#### Recorded information ####
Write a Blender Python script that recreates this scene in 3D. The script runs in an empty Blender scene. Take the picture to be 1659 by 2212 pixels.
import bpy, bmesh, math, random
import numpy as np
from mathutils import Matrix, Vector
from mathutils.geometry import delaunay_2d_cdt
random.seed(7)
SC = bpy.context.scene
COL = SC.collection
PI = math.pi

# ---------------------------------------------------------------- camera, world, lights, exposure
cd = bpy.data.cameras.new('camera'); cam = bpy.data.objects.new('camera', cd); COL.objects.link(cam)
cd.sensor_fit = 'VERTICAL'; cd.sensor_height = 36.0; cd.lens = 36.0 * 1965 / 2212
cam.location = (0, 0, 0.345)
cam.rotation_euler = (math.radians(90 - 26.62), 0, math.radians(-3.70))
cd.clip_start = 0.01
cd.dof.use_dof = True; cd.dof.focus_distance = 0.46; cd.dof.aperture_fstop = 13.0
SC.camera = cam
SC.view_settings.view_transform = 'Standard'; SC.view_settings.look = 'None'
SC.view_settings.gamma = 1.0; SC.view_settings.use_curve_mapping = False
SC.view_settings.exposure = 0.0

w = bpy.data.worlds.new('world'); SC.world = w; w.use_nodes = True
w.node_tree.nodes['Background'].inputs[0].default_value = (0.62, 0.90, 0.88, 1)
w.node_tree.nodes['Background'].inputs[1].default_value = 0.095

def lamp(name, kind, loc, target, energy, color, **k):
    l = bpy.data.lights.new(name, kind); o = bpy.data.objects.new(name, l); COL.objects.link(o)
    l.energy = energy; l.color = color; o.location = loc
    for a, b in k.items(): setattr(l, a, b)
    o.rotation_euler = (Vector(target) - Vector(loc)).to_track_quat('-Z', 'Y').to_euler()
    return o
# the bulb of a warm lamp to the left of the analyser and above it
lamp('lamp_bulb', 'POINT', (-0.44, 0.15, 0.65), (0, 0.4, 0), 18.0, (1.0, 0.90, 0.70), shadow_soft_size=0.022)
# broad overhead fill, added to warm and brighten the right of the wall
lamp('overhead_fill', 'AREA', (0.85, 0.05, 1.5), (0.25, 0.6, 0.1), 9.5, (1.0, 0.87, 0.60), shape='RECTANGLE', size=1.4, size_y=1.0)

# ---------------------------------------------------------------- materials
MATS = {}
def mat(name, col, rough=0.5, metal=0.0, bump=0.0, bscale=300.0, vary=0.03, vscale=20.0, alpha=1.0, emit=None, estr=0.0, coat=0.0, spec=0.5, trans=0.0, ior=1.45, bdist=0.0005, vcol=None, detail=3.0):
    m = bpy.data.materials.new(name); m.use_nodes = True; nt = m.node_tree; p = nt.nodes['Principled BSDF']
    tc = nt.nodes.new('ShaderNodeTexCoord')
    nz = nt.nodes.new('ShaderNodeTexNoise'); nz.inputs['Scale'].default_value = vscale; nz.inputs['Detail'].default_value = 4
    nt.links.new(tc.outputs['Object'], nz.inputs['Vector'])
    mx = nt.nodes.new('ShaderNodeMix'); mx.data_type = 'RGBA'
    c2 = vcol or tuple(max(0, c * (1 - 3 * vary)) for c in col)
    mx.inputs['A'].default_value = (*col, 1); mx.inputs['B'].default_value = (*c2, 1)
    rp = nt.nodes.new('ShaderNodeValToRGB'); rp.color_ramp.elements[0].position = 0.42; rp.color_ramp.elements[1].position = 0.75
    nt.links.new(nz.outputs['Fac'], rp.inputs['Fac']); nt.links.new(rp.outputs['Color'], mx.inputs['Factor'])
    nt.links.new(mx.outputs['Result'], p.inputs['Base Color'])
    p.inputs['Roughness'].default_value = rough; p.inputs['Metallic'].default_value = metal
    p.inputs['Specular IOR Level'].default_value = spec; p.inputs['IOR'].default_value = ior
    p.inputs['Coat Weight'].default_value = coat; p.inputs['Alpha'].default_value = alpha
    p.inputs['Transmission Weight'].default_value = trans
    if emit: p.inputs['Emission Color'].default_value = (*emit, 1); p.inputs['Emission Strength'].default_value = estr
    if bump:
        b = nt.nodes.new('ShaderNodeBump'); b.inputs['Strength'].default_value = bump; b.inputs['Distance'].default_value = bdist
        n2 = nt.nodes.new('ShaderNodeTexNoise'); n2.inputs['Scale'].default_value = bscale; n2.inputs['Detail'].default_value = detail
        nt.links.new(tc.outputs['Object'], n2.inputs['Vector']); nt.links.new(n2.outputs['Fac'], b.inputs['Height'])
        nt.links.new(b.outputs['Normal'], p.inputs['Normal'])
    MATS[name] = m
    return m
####
Exercise aim
Write the data from above out again, exactly.

Solution for this problem
Write a Blender Python script that recreates this scene in 3D. The script runs in an empty Blender scene. Take the picture to be 1659 by 2212 pixels.
import bpy, bmesh, math, random
import numpy as np
from mathutils import Matrix, Vector
from mathutils.geometry import delaunay_2d_cdt
random.seed(7)
SC = bpy.context.scene
COL = SC.collection
PI = math.pi

# ---------------------------------------------------------------- camera, world, lights, exposure
cd = bpy.data.cameras.new('camera'); cam = bpy.data.objects.new('camera', cd); COL.objects.link(cam)
cd.sensor_fit = 'VERTICAL'; cd.sensor_height = 36.0; cd.lens = 36.0 * 1965 / 2212
cam.location = (0, 0, 0.345)
cam.rotation_euler = (math.radians(90 - 26.62), 0, math.radians(-3.70))
cd.clip_start = 0.01
cd.dof.use_dof = True; cd.dof.focus_distance = 0.46; cd.dof.aperture_fstop = 13.0
SC.camera = cam
SC.view_settings.view_transform = 'Standard'; SC.view_settings.look = 'None'
SC.view_settings.gamma = 1.0; SC.view_settings.use_curve_mapping = False
SC.view_settings.exposure = 0.0

w = bpy.data.worlds.new('world'); SC.world = w; w.use_nodes = True
w.node_tree.nodes['Background'].inputs[0].default_value = (0.62, 0.90, 0.88, 1)
w.node_tree.nodes['Background'].inputs[1].default_value = 0.095

def lamp(name, kind, loc, target, energy, color, **k):
    l = bpy.data.lights.new(name, kind); o = bpy.data.objects.new(name, l); COL.objects.link(o)
    l.energy = energy; l.color = color; o.location = loc
    for a, b in k.items(): setattr(l, a, b)
    o.rotation_euler = (Vector(target) - Vector(loc)).to_track_quat('-Z', 'Y').to_euler()
    return o
# the bulb of a warm lamp to the left of the analyser and above it
lamp('lamp_bulb', 'POINT', (-0.44, 0.15, 0.65), (0, 0.4, 0), 18.0, (1.0, 0.90, 0.70), shadow_soft_size=0.022)
# broad overhead fill, added to warm and brighten the right of the wall
lamp('overhead_fill', 'AREA', (0.85, 0.05, 1.5), (0.25, 0.6, 0.1), 9.5, (1.0, 0.87, 0.60), shape='RECTANGLE', size=1.4, size_y=1.0)

# ---------------------------------------------------------------- materials
MATS = {}
def mat(name, col, rough=0.5, metal=0.0, bump=0.0, bscale=300.0, vary=0.03, vscale=20.0, alpha=1.0, emit=None, estr=0.0, coat=0.0, spec=0.5, trans=0.0, ior=1.45, bdist=0.0005, vcol=None, detail=3.0):
    m = bpy.data.materials.new(name); m.use_nodes = True; nt = m.node_tree; p = nt.nodes['Principled BSDF']
    tc = nt.nodes.new('ShaderNodeTexCoord')
    nz = nt.nodes.new('ShaderNodeTexNoise'); nz.inputs['Scale'].default_value = vscale; nz.inputs['Detail'].default_value = 4
    nt.links.new(tc.outputs['Object'], nz.inputs['Vector'])
    mx = nt.nodes.new('ShaderNodeMix'); mx.data_type = 'RGBA'
    c2 = vcol or tuple(max(0, c * (1 - 3 * vary)) for c in col)
    mx.inputs['A'].default_value = (*col, 1); mx.inputs['B'].default_value = (*c2, 1)
    rp = nt.nodes.new('ShaderNodeValToRGB'); rp.color_ramp.elements[0].position = 0.42; rp.color_ramp.elements[1].position = 0.75
    nt.links.new(nz.outputs['Fac'], rp.inputs['Fac']); nt.links.new(rp.outputs['Color'], mx.inputs['Factor'])
    nt.links.new(mx.outputs['Result'], p.inputs['Base Color'])
    p.inputs['Roughness'].default_value = rough; p.inputs['Metallic'].default_value = metal
    p.inputs['Specular IOR Level'].default_value = spec; p.inputs['IOR'].default_value = ior
    p.inputs['Coat Weight'].default_value = coat; p.inputs['Alpha'].default_value = alpha
    p.inputs['Transmission Weight'].default_value = trans
    if emit: p.inputs['Emission Color'].default_value = (*emit, 1); p.inputs['Emission Strength'].default_value = estr
    if bump:
        b = nt.nodes.new('ShaderNodeBump'); b.inputs['Strength'].default_value = bump; b.inputs['Distance'].default_value = bdist
        n2 = nt.nodes.new('ShaderNodeTexNoise'); n2.inputs['Scale'].default_value = bscale; n2.inputs['Detail'].default_value = detail
        nt.links.new(tc.outputs['Object'], n2.inputs['Vector']); nt.links.new(n2.outputs['Fac'], b.inputs['Height'])
        nt.links.new(b.outputs['Normal'], p.inputs['Normal'])
    MATS[name] = m
    return m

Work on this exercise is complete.